Diantara ciri pemilu yang demokratis dan fairnes adalah pertama, ditegakkannya aturan pilpres secara tegas dan adil. Masing-masing Paslon taat. KPU dan Bawaslu harus memastikan bahwa pilpres berjalan dengan jujur dan adil. Mereka akan dikutuk sejarah jika ikut menjadi pemain. Kedua, menjaga kewajaran dan kepatutan dalam berpolitik. Tidak melakukan black campign, intimidasi, persekusi, diskriminasi, dan kriminalisasi. Ini akan melukai demokrasi Indonesia.
Dua syarat yaitu tegaknya aturan dan kepatutan berpolitik ini hanya akan bisa dipenuhi jika masing-masing calon siap untuk kalah. Kalau siap untuk menang, gak perlu ditanya. Keduanya maju memang untuk menang. Tapi, tak mungkin dua-duanya menang. Karena itu, selain siap menang, harus juga siap kalah. Ini soal mental dan moral. Menjunjung tinggi sportiftifitas.

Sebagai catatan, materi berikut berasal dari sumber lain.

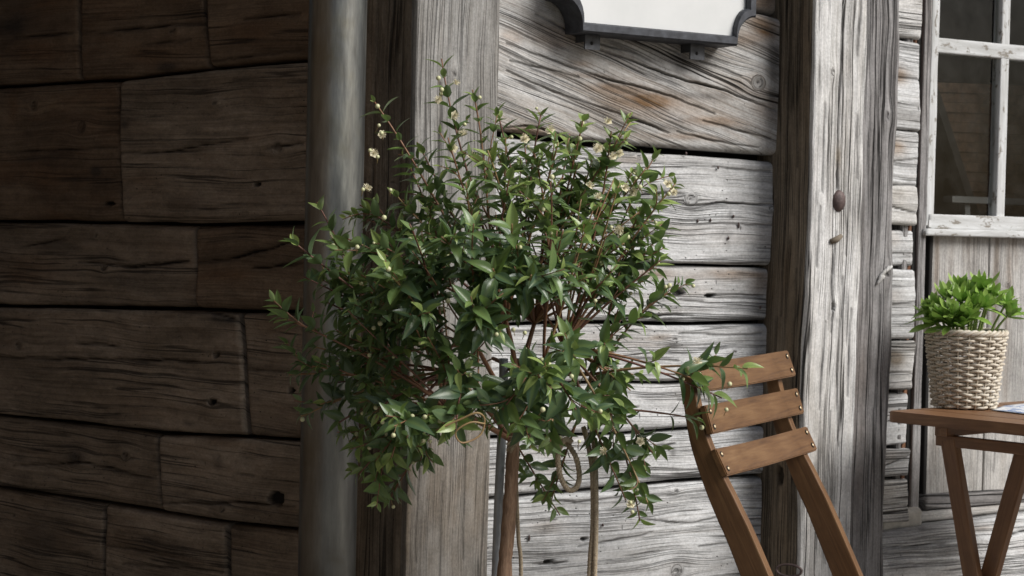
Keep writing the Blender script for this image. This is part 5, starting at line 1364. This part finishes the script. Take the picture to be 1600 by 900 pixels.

Calon yang tidak siap kalah akan cenderung menabrak aturan dan mengabaikan etika berpolitik. Main sikat sana-sini dan main hajar lawan. Peluang ini lebih besar dimiliki petahana. Lah kok? Pertama, karena petahana pemegang kekuasaan. Secara psikologis, pada umumnya tak ada orang mau melepaskan kekuasaannya. Sudah ada di genggaman tangan dan ingin dilanggengkan. Orang yang punya kekuasaan cenderung mempertahankan kekuasaannya. Kalau dia berintegritas, dia akan pertahankan kekuasaan dengan cara-cara yang benar dan bijak. Jika tak berintegritas, ia abaikan aturan dan kepatutan moral demi untuk mempertahankan kekuasaan.
Kedua, petahana berpeluang untuk menggunakan semua fasilitas kekuasaan. Mulai dari logistik, hukum hingga aparat dan birokrasi. Bahkan juga media/ pers. Semua bisa diakses jika mau. Umumnya penguasa, siapapun penguasanya, fasilitas itu menggoda. Hanya bedanya, ada yang rapi, sunyi, dan sembunyi-sembunyi. Tapi ada yang vulgar, terang-terangan dan bermuka tebal.